To welcome curiosity means inviting play, unstructured explorations, and a bit of chaos into the workplace. Unfortunately, many business leaders worry that the above is a recipe for a costly mess, and not a pro­fitable innovative outcome.

A wise mentor once taught me about the difference between childlike, which we need to nurture, and childish, which we need to outgrow. Curiosity is a childlike trait that allows us to tap deep into the realm of imagination. Some leaders take the association of curiosity as a child-like trait in an ugly direction, imagining that a curiosity-positive workspace would be close to an unruly playground. They believe that their company would be much more diffi­cult to manage if workers were empowered to go off and explore the paths they fi­nd most interesting. They also believe there would be a rise in disagreements and a slowing in executing decisions, thus raising the cost of doing business.

Are they right?

George Becker/Pexels
Source: George Becker/Pexels

When We Are Curious, We Make Fewer Mistakes

Recent research has found that there are numerous meaningful and substantive bene­fits to encouraging workplace curiosity.

First, once curiosity has been triggered, we make fewer decision-making errors. This result is explained by the fact that if we are curious, we are subsequently less likely to fall prey to confirmation bias.

When curious teams are facing a challenge, they engage by hearing each other out and welcoming intense criticism. This is in opposition to the more natural tendency to seek out information that supports our beliefs. Inviting partners to bring evidence suggesting we are wrong substantively lowers the likelihood that when we finally take action it will be motivated by errors in our decision-making.

Curiosity Lowers Defensiveness and Aggression

Second, curiosity is associated with less defensive reactions to stress and less aggressive reactions to provocation. We also perform better when we are curious. Curiosity has these positive effects because it leads us to come together and generate a wide range of alternatives. Engaging our curiosity at work leads to a more innovative culture, because when we are curious we view tough situations more creatively.

There are reductions in group conflict when participating members are curious. Why is this the case? It relates to the feeling of connection and smallness associated with the fleeting experience of wonder. When we are curious, we are more likely to set aside our own egos and really try to imagine ourselves in the other’s shoes. When we listen as intently as we talk, we can absorb our partner’s ideas more robustly. When we feel deeply connected, we are less inclined to put an exaggerated amount of weight on our own perspectives.

So perhaps counterintuitively, sustained challenging, criticism, and assertiveness actually leads teams to work together more effectively and smoothly than those who embrace a more passive model.

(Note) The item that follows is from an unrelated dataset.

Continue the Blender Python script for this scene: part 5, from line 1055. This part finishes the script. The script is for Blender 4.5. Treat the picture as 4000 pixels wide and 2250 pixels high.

Conflicts are less heated because they are welcomed and encouraged, with more open and honest communication, and, consequently, these groups achieve better results.

Lukas/Pexels
Source: Lukas/Pexels

The Incurious Spend Most of Their Time on the Sidelines

Finally, great innovations come from curious folks who have time on their hands and objects with which to play. They play in order to satisfy their inquisitiveness, and eventually discover something interesting. Making everything relevant and practical can be helpful, but it can also kill the basic notion of curiosity.

Obviously, there is value in seeking to fi­nd concrete solutions to real-world problems. But the lack of continuous curiosity slows our ability to navigate disruptive environments as we end up sitting on the sidelines as passive observers stuck and unable to progress.

Curiosity draws us to the novel and inexplicable. Too many institutions, and not just corporate settings but universities, NGOs and government offices as well, seek to privilege “relevance” above all else. Relevance destroys the curiosity that matters most in social, political, and economic advancement.

References

Francesca, G. (2018). The Business Case for Curiosity. Harvard Business Review, 96: 48–57.

Weitzner, D. (2021). Connected Capitalism. Toronto: University of Toronto Press.